A diversity of dusty AGN tori^⋆,⋆⋆

Data release for the VLTI/MIDI AGN Large Program and first results for 23 galaxies

¹ Max-Planck-Institut für Astronomie, Königstuhl 17, 69117 Heidelberg, Germany
² Max-Planck-Institut für extraterrestrische Physik, Postfach 1312, Gießenbachstr., 85741 Garching, Germany
e-mail: burtscher@mpe.mpg.de
³ Max-Planck-Institut für Radioastronomie, Auf dem Hügel 69, 53121 Bonn, Germany
⁴ Sterrewacht Leiden, Universiteit Leiden, Niels-Bohr-Weg 2, 2300 CA Leiden, The Netherlands
⁵ University of California Santa Barbara, Department of Physics, Broida Hall, Santa Barbara, CA 93106-9530, USA
⁶ Universitäts-Sternwarte München, Scheinerstraße 1, 81679 München, Germany
⁷ Institut für Theoretische Physik und Astrophysik, Universität zu Kiel, Leibnizstr. 15, 24118 Kiel, Germany

Received: 14 May 2013
Accepted: 2 July 2013

Abstract

Context. The AGN-heated dust distribution (the “torus”) is increasingly recognized not only as the absorber required in unifying models, but as a tracer for the reservoir that feeds the nuclear super-massive black hole. Yet, even its most basic structural properties (such as its extent, geometry and elongation) are unknown for all but a few archetypal objects.

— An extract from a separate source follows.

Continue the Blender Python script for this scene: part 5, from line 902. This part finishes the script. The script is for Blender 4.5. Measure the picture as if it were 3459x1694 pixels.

Aims. In order to understand how the properties of AGN tori are related to feeding and obscuration, we need to resolve the matter distribution on parsec scales.

Methods. Since most AGNs are unresolved in the mid-IR, even with the largest telescopes, we utilize the MID-infrared interferometric Instrument (MIDI) at the Very Large Telescope Interferometer (VLTI) that is sensitive to structures as small as a few milli-arcseconds (mas). We present here an extensive amount of new interferometric observations from the MIDI AGN Large Program (2009–2011) and add data from the archive to give a complete view of the existing MIDI observations of AGNs. Additionally, we have obtained high-quality mid-IR spectra from VLT/VISIR to provide a precise total flux reference for the interferometric data.

Results. We present correlated and total fluxes for 23 AGNs (16 of which with new data) and derive flux and size estimates at 12 μm using simple axisymmetric geometrical models. Perhaps the most surprising result is the relatively high level of unresolved flux and its large scatter: The median “point source fraction” is 70% for type 1 and 47 % for type 2 AGNs meaning that a large part of the flux is concentrated on scales <5 mas (0.1–10 pc). Among sources observed with similar spatial resolution, it varies from 20%–100%. For 18 of the sources, two nuclear components can be distinguished in the radial fits. While these models provide good fits to all but the brightest sources, significant elongations are detected in eight sources.

Conclusions. The half-light radii of the fainter sources are smaller than expected from the size ∝L^0.5 scaling of the bright sources and show a large scatter, especially when compared to the relatively tight size-luminosity relation in the near-infrared. It is likely that a common “size-luminosity” relation does not exist for AGN tori, but that they are dominated by intrinsic differences in their dust structures. Variations in the relative contribution of extended dust in the narrow line region or heated by star formation vs. compact AGN-heated dust and non-thermal emission also have to be taken into account.